■ WRITTEN INSTRUCTION ■
Take down each entry exactly as written.

--- START ---

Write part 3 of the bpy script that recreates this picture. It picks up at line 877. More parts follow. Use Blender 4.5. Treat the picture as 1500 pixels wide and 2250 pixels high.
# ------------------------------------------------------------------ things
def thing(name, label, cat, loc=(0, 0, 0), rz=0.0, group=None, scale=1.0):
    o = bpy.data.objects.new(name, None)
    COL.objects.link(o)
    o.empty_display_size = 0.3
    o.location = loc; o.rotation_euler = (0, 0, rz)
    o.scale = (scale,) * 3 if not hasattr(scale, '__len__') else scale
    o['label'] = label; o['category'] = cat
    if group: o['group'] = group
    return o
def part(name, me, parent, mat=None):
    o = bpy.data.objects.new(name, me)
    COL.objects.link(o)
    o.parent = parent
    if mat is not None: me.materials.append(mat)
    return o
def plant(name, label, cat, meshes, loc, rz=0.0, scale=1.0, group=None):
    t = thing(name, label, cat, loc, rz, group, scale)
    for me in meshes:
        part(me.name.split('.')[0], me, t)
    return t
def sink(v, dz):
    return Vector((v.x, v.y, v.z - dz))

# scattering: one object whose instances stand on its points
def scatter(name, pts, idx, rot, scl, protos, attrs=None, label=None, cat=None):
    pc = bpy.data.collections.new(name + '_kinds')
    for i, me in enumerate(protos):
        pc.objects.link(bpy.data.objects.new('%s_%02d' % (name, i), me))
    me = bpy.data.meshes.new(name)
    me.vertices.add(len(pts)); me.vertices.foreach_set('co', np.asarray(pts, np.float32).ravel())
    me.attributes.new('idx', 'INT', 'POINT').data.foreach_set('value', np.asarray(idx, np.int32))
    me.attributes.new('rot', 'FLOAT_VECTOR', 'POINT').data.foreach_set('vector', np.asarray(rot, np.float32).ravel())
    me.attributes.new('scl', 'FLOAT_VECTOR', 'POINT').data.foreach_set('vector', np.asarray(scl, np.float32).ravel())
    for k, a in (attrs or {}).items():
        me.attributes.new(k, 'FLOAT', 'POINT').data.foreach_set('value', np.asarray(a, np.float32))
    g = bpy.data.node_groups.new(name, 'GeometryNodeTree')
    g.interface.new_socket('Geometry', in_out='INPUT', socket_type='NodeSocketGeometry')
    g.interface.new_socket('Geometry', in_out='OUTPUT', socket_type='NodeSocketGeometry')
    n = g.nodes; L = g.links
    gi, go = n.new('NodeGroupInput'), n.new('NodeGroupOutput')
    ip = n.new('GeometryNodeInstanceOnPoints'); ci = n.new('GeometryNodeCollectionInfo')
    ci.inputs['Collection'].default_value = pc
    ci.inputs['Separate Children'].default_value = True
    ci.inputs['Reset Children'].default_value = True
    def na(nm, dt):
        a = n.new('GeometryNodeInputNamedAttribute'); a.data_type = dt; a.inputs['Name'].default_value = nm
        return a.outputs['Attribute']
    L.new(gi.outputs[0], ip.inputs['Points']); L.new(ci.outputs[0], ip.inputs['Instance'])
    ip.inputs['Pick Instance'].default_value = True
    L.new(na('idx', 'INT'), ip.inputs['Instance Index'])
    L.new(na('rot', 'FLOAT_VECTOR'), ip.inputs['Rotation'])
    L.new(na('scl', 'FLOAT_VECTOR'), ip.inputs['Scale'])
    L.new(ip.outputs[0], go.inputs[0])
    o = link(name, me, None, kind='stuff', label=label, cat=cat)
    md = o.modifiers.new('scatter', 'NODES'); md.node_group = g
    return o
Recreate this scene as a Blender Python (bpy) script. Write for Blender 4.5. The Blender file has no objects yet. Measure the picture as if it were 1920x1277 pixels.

--- END ---

■ PROBLEM SOLUTION ■
Write part 3 of the bpy script that recreates this picture. It picks up at line 877. More parts follow. Use Blender 4.5. Treat the picture as 1500 pixels wide and 2250 pixels high.
# ------------------------------------------------------------------ things
def thing(name, label, cat, loc=(0, 0, 0), rz=0.0, group=None, scale=1.0):
    o = bpy.data.objects.new(name, None)
    COL.objects.link(o)
    o.empty_display_size = 0.3
    o.location = loc; o.rotation_euler = (0, 0, rz)
    o.scale = (scale,) * 3 if not hasattr(scale, '__len__') else scale
    o['label'] = label; o['category'] = cat
    if group: o['group'] = group
    return o
def part(name, me, parent, mat=None):
    o = bpy.data.objects.new(name, me)
    COL.objects.link(o)
    o.parent = parent
    if mat is not None: me.materials.append(mat)
    return o
def plant(name, label, cat, meshes, loc, rz=0.0, scale=1.0, group=None):
    t = thing(name, label, cat, loc, rz, group, scale)
    for me in meshes:
        part(me.name.split('.')[0], me, t)
    return t
def sink(v, dz):
    return Vector((v.x, v.y, v.z - dz))

# scattering: one object whose instances stand on its points
def scatter(name, pts, idx, rot, scl, protos, attrs=None, label=None, cat=None):
    pc = bpy.data.collections.new(name + '_kinds')
    for i, me in enumerate(protos):
        pc.objects.link(bpy.data.objects.new('%s_%02d' % (name, i), me))
    me = bpy.data.meshes.new(name)
    me.vertices.add(len(pts)); me.vertices.foreach_set('co', np.asarray(pts, np.float32).ravel())
    me.attributes.new('idx', 'INT', 'POINT').data.foreach_set('value', np.asarray(idx, np.int32))
    me.attributes.new('rot', 'FLOAT_VECTOR', 'POINT').data.foreach_set('vector', np.asarray(rot, np.float32).ravel())
    me.attributes.new('scl', 'FLOAT_VECTOR', 'POINT').data.foreach_set('vector', np.asarray(scl, np.float32).ravel())
    for k, a in (attrs or {}).items():
        me.attributes.new(k, 'FLOAT', 'POINT').data.foreach_set('value', np.asarray(a, np.float32))
    g = bpy.data.node_groups.new(name, 'GeometryNodeTree')
    g.interface.new_socket('Geometry', in_out='INPUT', socket_type='NodeSocketGeometry')
    g.interface.new_socket('Geometry', in_out='OUTPUT', socket_type='NodeSocketGeometry')
    n = g.nodes; L = g.links
    gi, go = n.new('NodeGroupInput'), n.new('NodeGroupOutput')
    ip = n.new('GeometryNodeInstanceOnPoints'); ci = n.new('GeometryNodeCollectionInfo')
    ci.inputs['Collection'].default_value = pc
    ci.inputs['Separate Children'].default_value = True
    ci.inputs['Reset Children'].default_value = True
    def na(nm, dt):
        a = n.new('GeometryNodeInputNamedAttribute'); a.data_type = dt; a.inputs['Name'].default_value = nm
        return a.outputs['Attribute']
    L.new(gi.outputs[0], ip.inputs['Points']); L.new(ci.outputs[0], ip.inputs['Instance'])
    ip.inputs['Pick Instance'].default_value = True
    L.new(na('idx', 'INT'), ip.inputs['Instance Index'])
    L.new(na('rot', 'FLOAT_VECTOR'), ip.inputs['Rotation'])
    L.new(na('scl', 'FLOAT_VECTOR'), ip.inputs['Scale'])
    L.new(ip.outputs[0], go.inputs[0])
    o = link(name, me, None, kind='stuff', label=label, cat=cat)
    md = o.modifiers.new('scatter', 'NODES'); md.node_group = g
    return o
Recreate this scene as a Blender Python (bpy) script. Write for Blender 4.5. The Blender file has no objects yet. Measure the picture as if it were 1920x1277 pixels.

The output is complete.